To give you a bit more flavor of Pulte’s persona, the well-sourced Axios news site revealed in April that before Trump posted “a highly controversial image of himself as a Christ-like healer,” he discussed the meme with Pulte. Two Trump advisers told Axios that it was Pulte who brought the image to the president’s attention.
So now Trump is effectively telling Americans: “Forget (he would substitute another F-word here) having a director of national intelligence who can coordinate the agencies tasked with protecting the homeland. I want a capo who will advance my campaign of ‘revenge and retribution’ and slavishly promote my image.”
Indeed, by choosing Pulte, Trump is only continuing his open attack on U.S. intelligence agencies. Ever since the CIA and FBI correctly concluded that Russia had tried to intervene in the 2016 election, he has vilified them as part of a “deep state” that seeks to undermine his administration.
Pulte’s predecessor was the former Democratic U.S. Rep. Tulsi Gabbard, who often mouthed Russian propaganda. She was picked not because of any competence in the intel field, but because Trump wanted to use her to pursue his perceived foes.That included her highly improper interference in an investigation of alleged 2020 election irregularities in Georgia.
Part of Gabbard’s task was to echo Trump’s unending grievance over claims of Russian interference in the 2016 election. Apparently, she didn’t try hard enough to abuse the role of DNI, even though she publicly accused former President Barack Obama of pushing a narrative on the 2016 election he “knew to be false.”
So she was pushed out. Now, Pulte has the chance to do a better job.
This terrible distortion of the role intelligence plays has left Trump wide open to foreign manipulation.
Who can forget how he stood beside Russian leader Vladimir Putin at the Helsinki summit in 2018 and said publicly that he trusted the Russian ex-KGB colonel more than his own intelligence agencies, even as Putin was mouthing blatant Russian propaganda?
Any intel analyses that contradict Trump’s gut instincts are dismissed. Other sources, such as a detailed bipartisan report by the Republican-led Senate Intelligence Committee that concluded there was attempted Russian election interference in 2016 — are also ignored.
Trump is famous for disdaining the president’s regular intelligence briefings, in large part because — as he constantly repeats — he believes he knows more than the briefers. Such incredible naivete is based in large part on his conviction that his personal relationship with Putin (and China’s Xi Jinping) guarantees that he can best them.

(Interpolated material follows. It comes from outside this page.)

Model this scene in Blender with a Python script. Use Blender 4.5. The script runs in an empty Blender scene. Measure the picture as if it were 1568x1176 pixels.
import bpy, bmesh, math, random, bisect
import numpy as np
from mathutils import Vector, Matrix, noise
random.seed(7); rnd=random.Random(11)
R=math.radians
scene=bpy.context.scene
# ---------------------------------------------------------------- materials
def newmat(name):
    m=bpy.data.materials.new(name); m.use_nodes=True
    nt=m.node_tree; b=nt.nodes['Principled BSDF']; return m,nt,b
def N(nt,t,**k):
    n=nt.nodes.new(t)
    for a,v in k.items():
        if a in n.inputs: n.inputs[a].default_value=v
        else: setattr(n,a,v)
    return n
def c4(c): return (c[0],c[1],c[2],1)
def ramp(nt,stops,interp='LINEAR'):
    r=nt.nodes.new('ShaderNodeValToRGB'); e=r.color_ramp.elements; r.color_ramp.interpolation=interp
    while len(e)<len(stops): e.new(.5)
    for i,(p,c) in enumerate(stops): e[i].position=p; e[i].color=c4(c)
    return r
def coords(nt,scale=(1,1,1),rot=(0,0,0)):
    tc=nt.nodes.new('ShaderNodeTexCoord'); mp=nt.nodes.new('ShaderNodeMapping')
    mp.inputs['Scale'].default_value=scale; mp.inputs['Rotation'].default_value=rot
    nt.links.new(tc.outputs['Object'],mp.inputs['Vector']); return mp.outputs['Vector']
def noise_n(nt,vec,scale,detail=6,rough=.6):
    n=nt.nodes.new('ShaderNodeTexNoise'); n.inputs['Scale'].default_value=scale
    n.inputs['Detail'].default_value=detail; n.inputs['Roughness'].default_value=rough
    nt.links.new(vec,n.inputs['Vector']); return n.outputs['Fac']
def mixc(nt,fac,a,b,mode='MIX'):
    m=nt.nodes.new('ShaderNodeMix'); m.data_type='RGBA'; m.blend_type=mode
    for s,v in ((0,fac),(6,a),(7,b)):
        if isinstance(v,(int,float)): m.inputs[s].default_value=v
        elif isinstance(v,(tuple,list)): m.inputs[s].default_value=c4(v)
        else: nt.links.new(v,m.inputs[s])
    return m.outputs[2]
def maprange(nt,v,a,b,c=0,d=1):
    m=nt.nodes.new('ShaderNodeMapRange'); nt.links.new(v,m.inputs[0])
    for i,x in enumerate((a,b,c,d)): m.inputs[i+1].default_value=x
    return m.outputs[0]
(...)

Unfortunately, as the world sees clearly, the opposite is true. Trump’s refusal to accept vital information has left him unprepared to deter these strongmen. His willful ignorance endangers us all.
It is why he keeps insisting Ukraine has no cards to counter Putin’s aggression. It is why he refuses to grasp Putin’s domestic weakness, and Ukraine’s amazing achievements in drone warfare. It is why he refuses to recognize that Putin is determined to undermine Europe and the United States.
It is heavily responsible for his misinterpretation of Xi’s thinking and his refusal to stand up for Taiwan. It is why he misunderstands the vital need to ally with European and Asian democracies to restrain China’s expansionist urges.
And today, it explains Trump’s stunning failure in his misbegotten Iran war. Someone who is so disinterested in details of Iran’s nuclear program (and of past nuclear diplomacy) is ill-equipped to halt it. Someone who rejects intel briefings but dispatches equally ignorant “negotiators” like real estate magnate Steve Witkoff to Iran, Israel, and Russia cannot succeed in preventing a bomb.
Consider the Pulte appointment an irrefutable message: This president does not give a damn about your security, but only about retribution and enhancing his own power.
Those GOP senators who know better but refuse to join Democrats in curbing Trump’s threats to Americans’ safety are enabling his destruction of U.S. security institutions.
Their choice is clear. Stop Pulte and other such Trump nominations now — or share the blame when their boss’s blindness facilitates terror attacks at home and U.S. failures abroad.